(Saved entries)
++++++++++++++++++++
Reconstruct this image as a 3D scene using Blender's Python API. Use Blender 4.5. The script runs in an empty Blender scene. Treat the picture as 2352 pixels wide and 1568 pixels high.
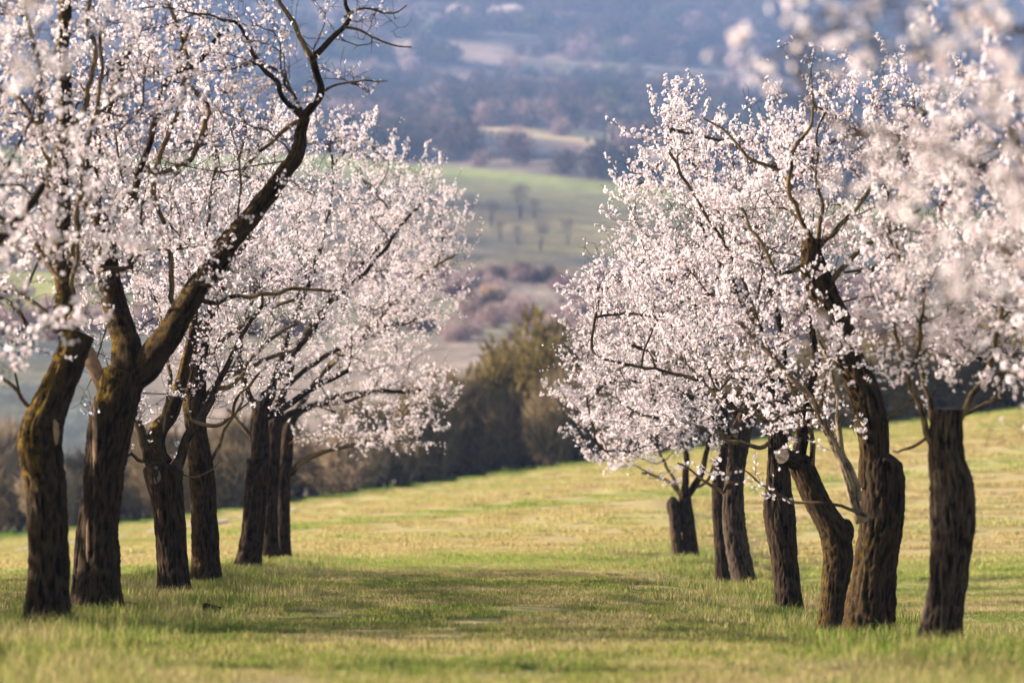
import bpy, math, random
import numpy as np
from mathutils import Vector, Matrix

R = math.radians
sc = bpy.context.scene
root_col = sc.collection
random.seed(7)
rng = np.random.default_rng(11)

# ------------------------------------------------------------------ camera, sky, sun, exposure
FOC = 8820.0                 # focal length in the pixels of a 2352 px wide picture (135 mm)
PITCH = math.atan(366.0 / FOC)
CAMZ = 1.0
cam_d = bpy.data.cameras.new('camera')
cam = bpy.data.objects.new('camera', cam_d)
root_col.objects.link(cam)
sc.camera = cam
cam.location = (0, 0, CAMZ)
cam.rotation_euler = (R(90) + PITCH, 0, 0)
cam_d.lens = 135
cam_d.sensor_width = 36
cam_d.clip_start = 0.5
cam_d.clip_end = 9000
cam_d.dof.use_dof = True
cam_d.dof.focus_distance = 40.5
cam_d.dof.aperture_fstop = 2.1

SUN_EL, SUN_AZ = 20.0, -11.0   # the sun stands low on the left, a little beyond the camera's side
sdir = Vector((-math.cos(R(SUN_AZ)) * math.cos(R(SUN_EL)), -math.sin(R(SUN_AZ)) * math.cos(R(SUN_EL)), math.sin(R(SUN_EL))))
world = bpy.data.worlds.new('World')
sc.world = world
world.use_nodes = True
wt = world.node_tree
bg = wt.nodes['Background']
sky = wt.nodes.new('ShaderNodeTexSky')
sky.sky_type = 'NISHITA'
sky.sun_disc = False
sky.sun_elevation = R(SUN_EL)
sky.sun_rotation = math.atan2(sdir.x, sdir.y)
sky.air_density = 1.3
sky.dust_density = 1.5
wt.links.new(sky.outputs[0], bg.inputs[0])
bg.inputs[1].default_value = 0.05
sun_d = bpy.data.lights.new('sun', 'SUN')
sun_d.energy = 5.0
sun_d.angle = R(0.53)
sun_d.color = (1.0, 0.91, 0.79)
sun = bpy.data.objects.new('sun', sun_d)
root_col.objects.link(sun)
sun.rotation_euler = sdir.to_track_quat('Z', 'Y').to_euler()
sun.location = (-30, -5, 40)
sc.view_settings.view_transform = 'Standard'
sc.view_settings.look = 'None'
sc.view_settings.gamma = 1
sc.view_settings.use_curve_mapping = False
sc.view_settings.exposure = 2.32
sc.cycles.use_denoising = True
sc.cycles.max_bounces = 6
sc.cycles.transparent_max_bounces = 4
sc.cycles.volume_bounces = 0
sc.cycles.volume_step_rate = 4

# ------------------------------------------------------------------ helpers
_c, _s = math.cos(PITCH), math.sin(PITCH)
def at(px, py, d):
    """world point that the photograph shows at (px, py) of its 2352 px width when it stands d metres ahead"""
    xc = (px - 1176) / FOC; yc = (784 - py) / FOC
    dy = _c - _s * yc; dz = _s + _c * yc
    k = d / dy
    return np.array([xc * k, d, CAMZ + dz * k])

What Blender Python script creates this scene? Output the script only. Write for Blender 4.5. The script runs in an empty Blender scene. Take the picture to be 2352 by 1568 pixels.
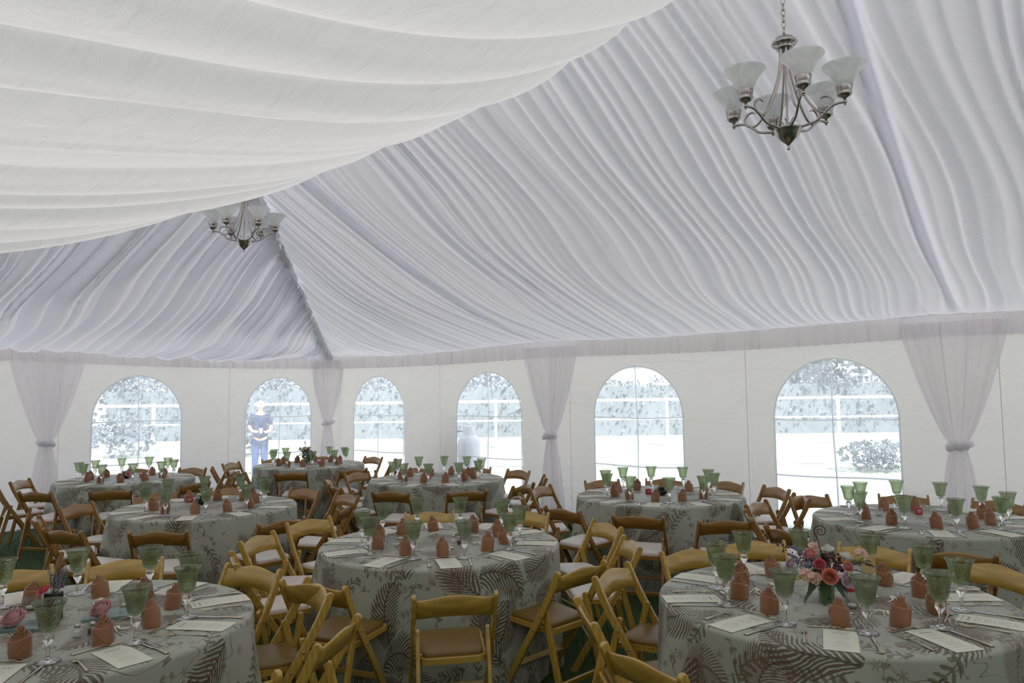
++++++++++++++++++++
(WHAT YOU NEED TO DO)
Repeat, with no pictures, each line from the beginning of the data through the line containing "cam_d.dof.aperture_fstop = 2.1", inclusive.

(TASK ANSWER)
Reconstruct this image as a 3D scene using Blender's Python API. Use Blender 4.5. The script runs in an empty Blender scene. Treat the picture as 2352 pixels wide and 1568 pixels high.
import bpy, math, random
import numpy as np
from mathutils import Vector, Matrix

R = math.radians
sc = bpy.context.scene
root_col = sc.collection
random.seed(7)
rng = np.random.default_rng(11)

# ------------------------------------------------------------------ camera, sky, sun, exposure
FOC = 8820.0                 # focal length in the pixels of a 2352 px wide picture (135 mm)
PITCH = math.atan(366.0 / FOC)
CAMZ = 1.0
cam_d = bpy.data.cameras.new('camera')
cam = bpy.data.objects.new('camera', cam_d)
root_col.objects.link(cam)
sc.camera = cam
cam.location = (0, 0, CAMZ)
cam.rotation_euler = (R(90) + PITCH, 0, 0)
cam_d.lens = 135
cam_d.sensor_width = 36
cam_d.clip_start = 0.5
cam_d.clip_end = 9000
cam_d.dof.use_dof = True
cam_d.dof.focus_distance = 40.5
cam_d.dof.aperture_fstop = 2.1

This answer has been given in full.